NEWS:  Unusual Conversations at Persepolis Nov 10, 2010

NEWS: Unusual Conversations at Persepolis Nov 10, 2010

 
By David Hartsough  —  in Iran  —  November 10, 2010
 
At Persepolis we had several unusual and very significant conversations.
 
We met the Ambassador from the Netherlands. He said he was very happy to see our American delegation here in Iran trying to help build some peace and understanding between our countries. He said he felt that what is crucial in helping find a solution to the “Iran conflict” is pretty simple. What the Iranian people and the Iranian government are asking for is respect and to be treated fairly and justly. They have an amazing history and culture and we need to treat them as we – any country – would want to be treated.  
 
We encountered about 35 Iranian soldiers in uniform. Accompanying them was an Imam with a white turban. We told him about our belief that all religions have as their basic beliefs and teachings to Love One Another and we are all children of one God. He agreed that love for one another is the essence of all religions, but that we cannot rely on God to bring about a just and peaceful society. We must be God’s instruments to help bring about a more peaceful and just society and referred us to the text in the Koran which says just that.
 
A while later we talked with the Colonel in charge of the group of Revolutionary Guard soldiers. We were able to say to him and all the soldiers gathered around that our FOR delegation had come to Iran to express our deep desire for peace with the Iranian people. Even if our governments see each other as enemies, we the American and Iranian people could become friends and create peace from the bottom up. We stated that to kill the beautiful Iranian people would be a crime against God and a crime against humanity. We are dedicated to doing everything in our power to help transform the relationship between our countries from enmity and hostility to peace and mutual respect. The Imam and many of the soldiers stood there silently giving their appreciation and respect for our sentiments.
 
The colonel then responded that he appreciated all we had said and also fervently hoped that our nations could move away from confrontation and hostility to a peaceful and cooperative relationship with mutual respect. He stated that they never think of attacking other countries, and added that he hoped we would understand that they as soldiers are committed to defend their country. If Iran were attacked by the US, Israel, or any other country, they would do everything in their power to protect their country and the Iranian people from aggression.
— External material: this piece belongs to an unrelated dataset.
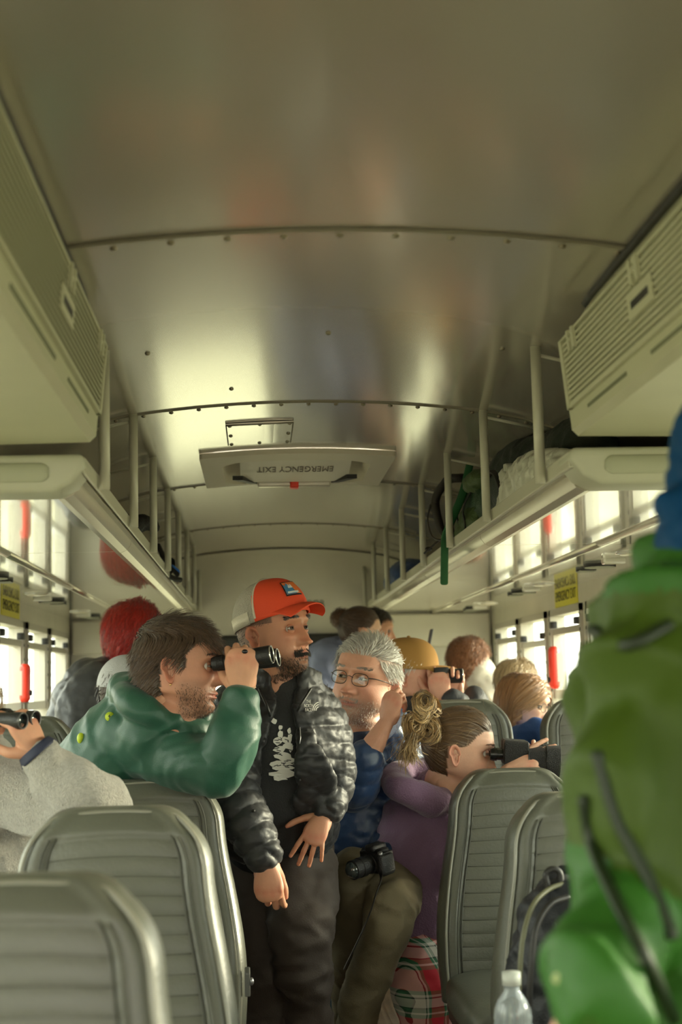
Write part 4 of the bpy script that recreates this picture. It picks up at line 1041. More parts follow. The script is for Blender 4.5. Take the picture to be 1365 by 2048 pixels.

He hoped that day never comes, but said that they must be prepared.
 
The Colonel and the Imam and many of the soldiers then gave me and others in our delegation very warm and heartfelt handshakes and expressed deep appreciation for our visit.
 
We left hoping that with encounters like this and our work back in the US for peace and diplomacy rather than confrontation and war with Iran, we can avoid ever having to confront one another on the battlefield and the horrible consequences of war between our countries.